Kitchen Living Room

Saturday, August 27, 2011

Sibling Rivalry

I've never felt a particular affinity to the idea of sibling rivalry. I just never cared much for it. My brother and I are two radically different people in most aspects (except I would say our senses of humor are similar, he might disagree or more likely he wouldn't have an opinion) although I have admired him for various reasons for most of my life. He is outgoing and and straightforward while I am nervous and unsure. He will never lack a friend or an acquaintance who is endlessly intrigued whereas I will grudgingly admit that my phone is not exactly ringing off the hook. Despite this, he gives up where I find a way. My point is that we are different but neither of us is better than the other.

Growing up my brother was particularly successful socially and athletically. I was decidedly unsuccessful socially and athletically. We are both chipped off the same block; we are wiry and tall (although he is much taller than me) and lanky and pale. Despite our similar frames, we never were any good at the same things. He was good at math, I was good at writing. He was good at sports, I was good at computers. I tried to keep up with him, but I didn't have his determination to be the fastest, the strongest, the winner.

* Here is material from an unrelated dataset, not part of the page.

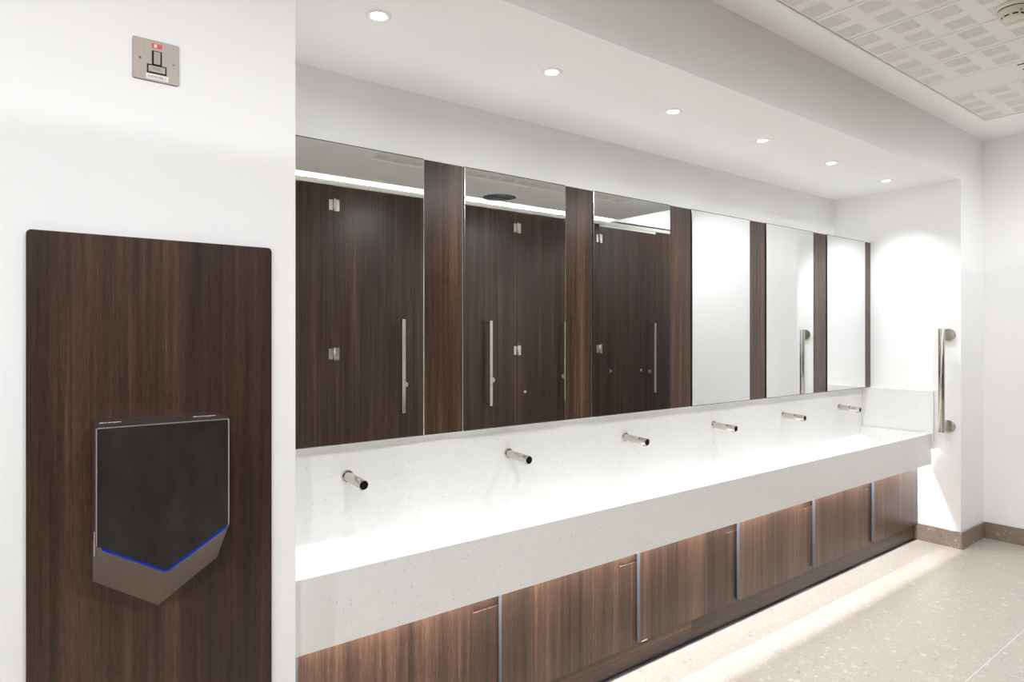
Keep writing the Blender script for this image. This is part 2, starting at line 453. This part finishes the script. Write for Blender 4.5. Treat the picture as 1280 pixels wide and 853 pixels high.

I have a distinct memory of standing at our narrow window in the second floor guest bathroom, framed in dark wood with a blue rug at my feet, watching a truck move slowly backwards and forwards across the freshly lain asphalt driveway below. I remember thinking, why are we having this done? For better roller blading? For the cars? Why didn't the asphalt go all the way to the end of the driveway; why was it only at the end near the garage? The garage was already paved. I remember hearing someone say it cost thousands of dollars. That was an unreasonable amount of money; so much money that it wasn't worth contemplating. This was before algebra was a serious part of my life, so there were no calculations to be done on how many weeks of allowance that would be. I couldn't figure it out, so I asked my parents. They wouldn't say why definitively. Weeks later the sound of my brother's basketball hitting the driveway answered my questions. Oh, duh. It's for his basketball practice. So he can get even better at something he already seemed to be the best at, in my eyes anyway. I remember this moment so well, because I remember thinking: I wish I was good at something, something worth investing in.


Years later I saw what would become my basketball. Computers. I'll never forget the huge Dell box lying in the middle of the living room floor. White Styrofoam encasement and one AOL disk away from the internet and all it had to offer. Information. Creative outlets. Friendship. My parents bought the 'family' computer and I was glued to it from the moment I returned home from school at about 3:40 pm to two, sometimes four, in the morning. This was something I never discussed in detail with my parents. I can't imagine that they didn't know. I was their teenage daughter and I was in the family room with the door open, not exactly locked away in a closet, the basement, or my own bedroom. I heard the occasional "Go To Bed." but it was not something they seemed to want to show me they were concerned about, if they were. I paid a price, however. I have only a small handful of friends from high school. I didn't go to prom. I learned a lot of things that I'm sure my old middle school friends could have taught me in a dark movie theatre (see this post). The plus side is that I was safely on the other side of a computer in a locked house. One thing I think parents should know is that your kids are going to learn this stuff one way or another. The only way they won't is if you lock them up, and then you'll go to jail and that will also suck. The bright side is that I never got pregnant, I didn't become addicted to any substance (besides chili-cheese Fritos), and I didn't really date until college.


After high school, which I left a semester early to get started on college, I picked a plan and followed it. I became a computer science major and did not change my mind while so many of my peers took their time to explore. I finished my degree in four and a half years. Today my brother is working towards an undergraduate degree at the same school I went to and is still exercising the freedom to change his mind about his major. He will tell people, "This is my little sister, she's going to school here."  They will ask him if I am a freshman, and he will smile and chuckle sheepishly. He will tell them that I am working towards my MBA and that I'm already done with my first degree. I will smile, awkwardly, because that suits the role that I play beside him. Foolish sidekick. He has the confidence that I crave; I would happily be the freshman following him around, watching him to better learn how to be involved in the world outside my glowing screen.

As far as sibling rivalry, it's not for me. It bothers me when other people compare my brother and me. I have a career, and on an almost daily basis, I have no idea what I'm doing with my life. I have severe anxiety and feelings of indecision. He does not have a career in the common sense of the word, but he knows exactly what he loves to do and excels stupendously at all of his interests and hobbies. And while I watch the Other watching us, I struggle to remember that we are not in a competition, neither of us is better than the other, we are just different.